Ce parallèle invite le disciple à porter son attention non pas sur les préoccupations immédiates ou temporelles, mais sur l’avenir éternel qui l’attend dans le royaume des cieux. Les biens matériels, bien que nécessaires, restent de moindre importance face à la perspective de la vie éternelle.
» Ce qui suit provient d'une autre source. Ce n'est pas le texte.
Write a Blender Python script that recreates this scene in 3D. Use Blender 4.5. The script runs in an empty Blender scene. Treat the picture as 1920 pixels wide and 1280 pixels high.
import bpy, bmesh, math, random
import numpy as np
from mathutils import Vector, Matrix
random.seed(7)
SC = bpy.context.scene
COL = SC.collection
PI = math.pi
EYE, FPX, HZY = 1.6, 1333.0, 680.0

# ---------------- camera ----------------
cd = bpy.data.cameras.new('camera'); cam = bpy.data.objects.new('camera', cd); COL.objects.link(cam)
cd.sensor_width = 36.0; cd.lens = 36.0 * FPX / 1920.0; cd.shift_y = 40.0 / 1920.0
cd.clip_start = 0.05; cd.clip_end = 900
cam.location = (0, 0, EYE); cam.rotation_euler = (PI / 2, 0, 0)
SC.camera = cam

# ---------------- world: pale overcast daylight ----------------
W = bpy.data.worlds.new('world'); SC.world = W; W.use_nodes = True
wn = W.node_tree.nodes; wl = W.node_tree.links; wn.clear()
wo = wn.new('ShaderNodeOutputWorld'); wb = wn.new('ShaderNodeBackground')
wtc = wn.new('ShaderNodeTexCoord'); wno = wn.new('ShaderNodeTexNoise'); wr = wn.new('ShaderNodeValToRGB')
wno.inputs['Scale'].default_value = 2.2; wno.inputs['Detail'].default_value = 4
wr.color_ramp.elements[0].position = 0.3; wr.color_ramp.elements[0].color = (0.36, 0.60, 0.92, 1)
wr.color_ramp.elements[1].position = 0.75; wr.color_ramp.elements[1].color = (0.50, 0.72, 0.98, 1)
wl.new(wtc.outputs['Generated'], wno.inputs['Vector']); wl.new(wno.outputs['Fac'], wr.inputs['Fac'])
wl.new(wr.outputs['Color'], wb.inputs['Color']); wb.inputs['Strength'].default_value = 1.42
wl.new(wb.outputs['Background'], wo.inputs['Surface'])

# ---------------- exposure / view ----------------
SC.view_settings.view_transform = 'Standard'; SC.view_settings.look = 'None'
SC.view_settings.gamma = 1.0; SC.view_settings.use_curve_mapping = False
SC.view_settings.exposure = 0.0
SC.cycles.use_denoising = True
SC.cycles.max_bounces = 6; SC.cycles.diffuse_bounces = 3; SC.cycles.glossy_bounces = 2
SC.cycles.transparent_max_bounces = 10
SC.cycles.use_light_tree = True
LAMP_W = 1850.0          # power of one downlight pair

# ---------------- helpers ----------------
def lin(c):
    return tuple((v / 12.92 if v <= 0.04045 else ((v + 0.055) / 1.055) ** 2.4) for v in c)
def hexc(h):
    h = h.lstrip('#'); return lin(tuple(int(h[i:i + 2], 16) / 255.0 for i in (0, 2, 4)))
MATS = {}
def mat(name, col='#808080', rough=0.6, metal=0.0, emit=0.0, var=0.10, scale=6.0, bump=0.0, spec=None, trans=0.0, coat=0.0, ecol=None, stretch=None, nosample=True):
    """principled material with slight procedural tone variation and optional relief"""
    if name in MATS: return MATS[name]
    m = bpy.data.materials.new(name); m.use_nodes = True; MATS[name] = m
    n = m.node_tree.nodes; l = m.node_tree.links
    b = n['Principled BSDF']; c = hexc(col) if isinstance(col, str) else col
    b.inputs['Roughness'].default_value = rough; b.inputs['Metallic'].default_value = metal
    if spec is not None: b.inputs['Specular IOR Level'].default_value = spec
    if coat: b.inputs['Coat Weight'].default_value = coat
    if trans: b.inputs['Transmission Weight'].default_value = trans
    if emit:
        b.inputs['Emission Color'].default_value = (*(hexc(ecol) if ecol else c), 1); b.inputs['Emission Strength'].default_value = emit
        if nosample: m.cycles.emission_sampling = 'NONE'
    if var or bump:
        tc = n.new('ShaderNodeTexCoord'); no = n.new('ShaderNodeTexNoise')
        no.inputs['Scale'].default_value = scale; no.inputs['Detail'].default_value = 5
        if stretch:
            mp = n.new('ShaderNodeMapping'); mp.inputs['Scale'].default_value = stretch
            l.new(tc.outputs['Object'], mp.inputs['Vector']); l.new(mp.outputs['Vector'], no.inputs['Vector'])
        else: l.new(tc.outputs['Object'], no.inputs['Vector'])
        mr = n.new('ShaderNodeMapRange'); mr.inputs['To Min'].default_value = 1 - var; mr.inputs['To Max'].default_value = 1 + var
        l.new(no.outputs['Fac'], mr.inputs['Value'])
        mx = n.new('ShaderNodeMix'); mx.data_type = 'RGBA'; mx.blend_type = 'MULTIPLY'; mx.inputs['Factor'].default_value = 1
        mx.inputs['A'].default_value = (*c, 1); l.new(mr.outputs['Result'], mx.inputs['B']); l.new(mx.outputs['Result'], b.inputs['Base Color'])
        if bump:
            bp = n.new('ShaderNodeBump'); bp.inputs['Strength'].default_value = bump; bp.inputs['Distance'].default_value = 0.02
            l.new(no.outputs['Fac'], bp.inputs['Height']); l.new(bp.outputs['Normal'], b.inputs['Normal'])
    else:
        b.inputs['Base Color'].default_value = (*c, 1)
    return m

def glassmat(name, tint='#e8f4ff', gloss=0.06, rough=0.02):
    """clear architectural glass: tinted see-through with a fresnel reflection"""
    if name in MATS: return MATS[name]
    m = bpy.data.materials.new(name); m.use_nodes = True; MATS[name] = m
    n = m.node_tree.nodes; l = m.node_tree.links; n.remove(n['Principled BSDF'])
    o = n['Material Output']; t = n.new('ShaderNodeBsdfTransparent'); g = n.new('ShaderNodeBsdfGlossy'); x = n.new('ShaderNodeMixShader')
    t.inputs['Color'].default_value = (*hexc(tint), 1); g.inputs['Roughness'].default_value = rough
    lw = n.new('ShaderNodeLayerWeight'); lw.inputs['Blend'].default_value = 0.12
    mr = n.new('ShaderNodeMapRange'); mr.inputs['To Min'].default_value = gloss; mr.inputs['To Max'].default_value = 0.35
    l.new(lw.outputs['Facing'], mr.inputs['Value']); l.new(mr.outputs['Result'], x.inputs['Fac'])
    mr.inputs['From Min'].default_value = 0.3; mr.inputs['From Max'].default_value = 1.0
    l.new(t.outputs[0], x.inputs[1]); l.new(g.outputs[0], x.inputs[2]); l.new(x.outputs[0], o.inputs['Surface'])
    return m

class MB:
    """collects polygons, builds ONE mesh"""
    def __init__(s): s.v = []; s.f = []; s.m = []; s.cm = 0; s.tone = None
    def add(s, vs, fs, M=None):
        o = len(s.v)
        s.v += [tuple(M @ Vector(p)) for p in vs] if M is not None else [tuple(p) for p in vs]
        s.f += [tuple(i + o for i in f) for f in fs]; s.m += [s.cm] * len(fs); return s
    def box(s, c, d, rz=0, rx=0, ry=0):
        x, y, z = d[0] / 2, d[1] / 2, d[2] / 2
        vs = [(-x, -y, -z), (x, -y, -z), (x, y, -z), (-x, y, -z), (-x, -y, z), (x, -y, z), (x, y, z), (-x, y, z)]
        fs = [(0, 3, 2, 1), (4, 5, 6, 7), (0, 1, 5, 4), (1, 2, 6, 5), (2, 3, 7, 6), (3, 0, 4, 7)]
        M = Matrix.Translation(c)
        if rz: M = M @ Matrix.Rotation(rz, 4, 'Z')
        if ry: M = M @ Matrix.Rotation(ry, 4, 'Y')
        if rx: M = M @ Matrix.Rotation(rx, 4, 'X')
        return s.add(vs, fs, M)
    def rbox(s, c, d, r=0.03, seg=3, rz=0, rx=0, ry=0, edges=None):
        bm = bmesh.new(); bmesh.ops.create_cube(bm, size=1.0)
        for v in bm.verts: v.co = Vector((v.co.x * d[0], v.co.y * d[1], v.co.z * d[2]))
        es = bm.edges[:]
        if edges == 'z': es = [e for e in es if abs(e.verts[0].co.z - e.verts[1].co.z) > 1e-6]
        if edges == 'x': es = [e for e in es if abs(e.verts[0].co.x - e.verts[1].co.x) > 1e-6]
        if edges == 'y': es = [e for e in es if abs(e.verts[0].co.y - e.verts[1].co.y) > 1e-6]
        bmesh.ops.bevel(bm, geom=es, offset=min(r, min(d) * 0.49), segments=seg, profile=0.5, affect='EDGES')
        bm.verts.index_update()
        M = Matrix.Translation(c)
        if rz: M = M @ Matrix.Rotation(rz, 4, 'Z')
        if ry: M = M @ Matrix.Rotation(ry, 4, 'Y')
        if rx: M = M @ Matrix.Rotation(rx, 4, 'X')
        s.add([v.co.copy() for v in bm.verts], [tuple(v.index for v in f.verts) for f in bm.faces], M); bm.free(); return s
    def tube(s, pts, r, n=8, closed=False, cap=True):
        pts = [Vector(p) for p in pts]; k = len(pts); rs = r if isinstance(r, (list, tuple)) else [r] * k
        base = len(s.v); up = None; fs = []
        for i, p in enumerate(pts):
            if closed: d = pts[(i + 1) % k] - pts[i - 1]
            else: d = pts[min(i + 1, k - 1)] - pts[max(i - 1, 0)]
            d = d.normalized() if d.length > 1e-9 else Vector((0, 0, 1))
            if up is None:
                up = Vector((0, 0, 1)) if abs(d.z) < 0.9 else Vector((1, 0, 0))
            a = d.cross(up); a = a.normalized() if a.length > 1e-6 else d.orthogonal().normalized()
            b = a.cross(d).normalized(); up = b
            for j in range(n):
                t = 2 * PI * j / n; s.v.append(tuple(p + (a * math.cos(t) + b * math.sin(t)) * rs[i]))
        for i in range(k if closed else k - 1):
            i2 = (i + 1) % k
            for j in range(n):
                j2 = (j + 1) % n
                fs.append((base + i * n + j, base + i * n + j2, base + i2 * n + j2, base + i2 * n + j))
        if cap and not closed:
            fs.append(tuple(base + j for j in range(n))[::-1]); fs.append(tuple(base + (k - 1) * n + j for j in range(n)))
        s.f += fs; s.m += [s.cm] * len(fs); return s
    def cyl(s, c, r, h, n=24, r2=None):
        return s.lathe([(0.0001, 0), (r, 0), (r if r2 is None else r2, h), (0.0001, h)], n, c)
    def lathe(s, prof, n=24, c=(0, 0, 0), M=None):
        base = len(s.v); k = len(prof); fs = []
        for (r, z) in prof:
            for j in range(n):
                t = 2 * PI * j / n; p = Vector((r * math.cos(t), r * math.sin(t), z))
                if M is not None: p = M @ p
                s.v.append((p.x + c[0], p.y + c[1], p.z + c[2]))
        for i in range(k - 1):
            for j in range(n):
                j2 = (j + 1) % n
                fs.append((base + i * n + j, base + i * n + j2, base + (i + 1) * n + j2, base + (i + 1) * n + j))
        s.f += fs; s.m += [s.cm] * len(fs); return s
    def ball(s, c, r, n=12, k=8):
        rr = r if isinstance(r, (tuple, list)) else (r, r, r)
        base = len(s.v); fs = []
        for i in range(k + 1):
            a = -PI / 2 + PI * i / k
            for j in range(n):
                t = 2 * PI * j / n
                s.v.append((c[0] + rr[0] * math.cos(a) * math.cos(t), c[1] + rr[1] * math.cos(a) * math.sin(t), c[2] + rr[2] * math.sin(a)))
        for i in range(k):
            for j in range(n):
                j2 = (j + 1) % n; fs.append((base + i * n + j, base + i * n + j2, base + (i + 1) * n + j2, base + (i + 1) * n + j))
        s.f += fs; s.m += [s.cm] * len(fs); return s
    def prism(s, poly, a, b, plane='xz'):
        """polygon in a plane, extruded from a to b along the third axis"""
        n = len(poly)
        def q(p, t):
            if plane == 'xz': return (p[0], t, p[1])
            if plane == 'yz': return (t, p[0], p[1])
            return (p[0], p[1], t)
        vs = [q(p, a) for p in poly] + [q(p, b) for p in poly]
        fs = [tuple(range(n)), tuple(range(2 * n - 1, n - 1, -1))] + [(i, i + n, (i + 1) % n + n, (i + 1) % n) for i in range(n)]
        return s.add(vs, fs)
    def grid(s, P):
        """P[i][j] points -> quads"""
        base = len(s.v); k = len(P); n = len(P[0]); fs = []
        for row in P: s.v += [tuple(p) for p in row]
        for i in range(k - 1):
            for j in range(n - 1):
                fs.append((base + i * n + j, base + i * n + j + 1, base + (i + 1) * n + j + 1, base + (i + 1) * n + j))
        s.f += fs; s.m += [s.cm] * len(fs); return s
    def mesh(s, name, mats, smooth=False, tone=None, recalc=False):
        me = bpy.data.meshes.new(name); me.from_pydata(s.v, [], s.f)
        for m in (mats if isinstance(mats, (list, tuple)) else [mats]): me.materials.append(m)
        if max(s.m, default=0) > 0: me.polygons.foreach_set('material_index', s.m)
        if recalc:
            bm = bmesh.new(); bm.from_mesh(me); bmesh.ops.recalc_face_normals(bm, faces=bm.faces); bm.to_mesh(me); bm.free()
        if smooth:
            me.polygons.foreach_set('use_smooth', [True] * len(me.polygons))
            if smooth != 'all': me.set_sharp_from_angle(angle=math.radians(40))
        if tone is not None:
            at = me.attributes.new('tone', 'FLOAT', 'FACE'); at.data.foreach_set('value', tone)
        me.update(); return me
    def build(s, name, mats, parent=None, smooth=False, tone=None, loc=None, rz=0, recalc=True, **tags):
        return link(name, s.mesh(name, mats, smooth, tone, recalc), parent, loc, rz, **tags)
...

Il est donc essentiel de bien choisir ses objectifs, car ceux du monde se révèlent incompatibles avec les objectifs spirituels (Luc 16.13).
La parabole met en lumière une opposition claire entre deux types de recherches de réussite : d’un côté, ceux qui, à l’image des pharisiens (Luc 16.14-17), poursuivent la réussite selon les critères de ce monde ; de l’autre, ceux qui aspirent à entrer dans le royaume des cieux, comme l’illustre l’enseignement de Matthieu 7.13-14. Ces deux orientations sont fondamentalement incompatibles et conduisent à des destinations radicalement différentes.
Face à cette réalité, il est demandé à chacun d’effectuer un choix déterminant dès cette vie quant à la voie qu’il souhaite emprunter. Il est impossible d’emprunter simultanément les deux chemins, car ils s’excluent mutuellement. Ce choix n’est pas optionnel : s’abstenir de choisir revient en fait à s’engager sur la voie large et facile, celle qui ne mène pas au royaume des cieux. Par conséquent, le chemin étroit et difficile, celui du royaume, exige une décision personnelle et consciente. Ce chemin demande un engagement clair, car il n’est pas possible de le suivre sans un choix délibéré.